Pour remédier dès l’origine à un défaut si considérable, il sera bon de fortifier la branche la plus foible, par le moyen d’une grande perche que l’on attachera par derrière, & qui viendra prendre jusque dans l’enfourchement de l’arbre. On fait alors plier la branche & la perche en même tems, & l’une soutient l’autre ; de manière que, proportionnant la grosseur de la perche suivant le plus ou moins de foiblesse de la branche, il arrive qu’elle prend une courbure toute semblable à celle de la branche plus forte qui lui est opposée.

Lorsqu’on a su, dès le commencement, disposer l’arbre à avoir trois maîtresses branches qui forment le trident, & qui se présentent en face, alors on peut être assuré que l’arcade deviendra parfaite, & se garnira également dans toutes ses parties : mais s’il falloit tout de suite, en plantant une allée d’arbres déjà gros, leur faire former le berceau, on observeroit de faire choix seulement de ceux qui font les fourches triples, & on élagueroit les moyennes branches qui ne sont pas nécessaires.

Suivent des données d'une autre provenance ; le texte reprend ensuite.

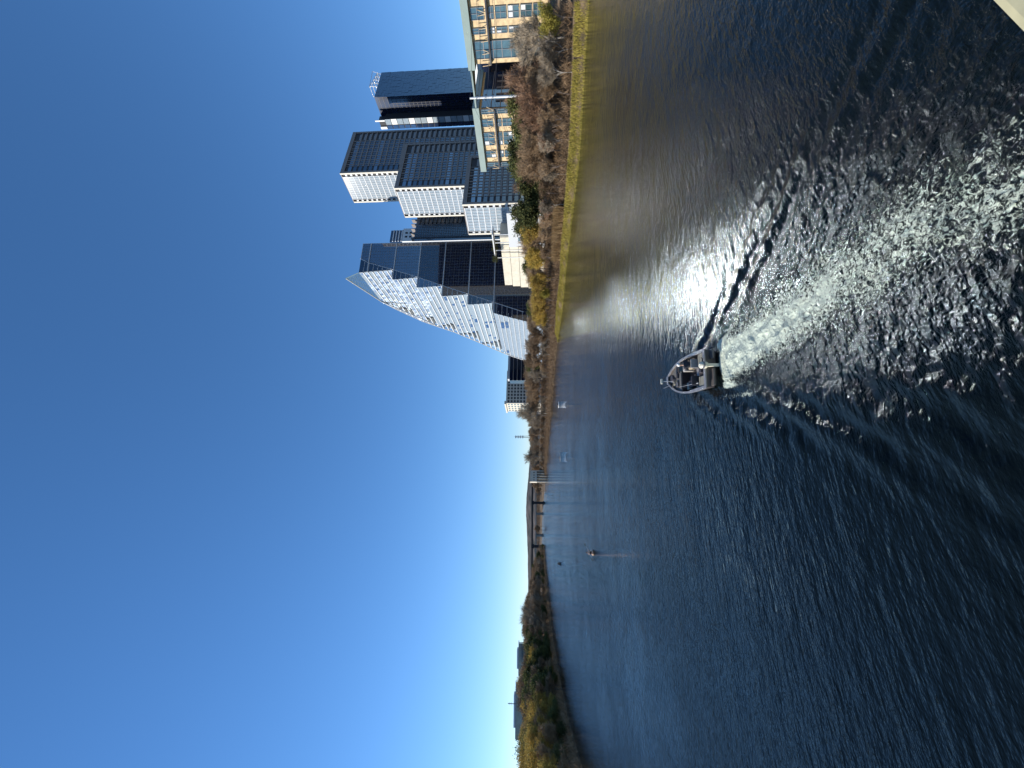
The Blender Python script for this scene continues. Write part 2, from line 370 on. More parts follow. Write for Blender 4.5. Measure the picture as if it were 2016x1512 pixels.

Il ne faut jamais faire un berceau trop écrasé ; ses proportions doivent suivre les règles de la bonne architecture, avoir en hauteur le double de leur largeur. Ainsi une allée qui auroit, par exemple, trente pieds de largeur, devroit en avoir soixante de hauteur dans le milieu de son arcade ; pour cela, il faut d’abord élever les arbres à une hauteur de tige raisonnable, comme de quinze à vingt pieds, avant de leur faire former leur courbure & leur enfourchement. Lorsqu’une fois les soins des premières années ont donné aux branches une pareille inclinaison, elles continuent d’elles-mêmes à se la former. Lorsqu’on aura bien attention de tailler en palissade perpendiculaire les deux côtés extérieurs des arbres latéraux, la séve se portant toute en dedans de l’allée, chargera ces maîtresses branches d’une pesanteur de feuilles & de petites branches, qui leur feront bientôt contracter le pli qu’on desire.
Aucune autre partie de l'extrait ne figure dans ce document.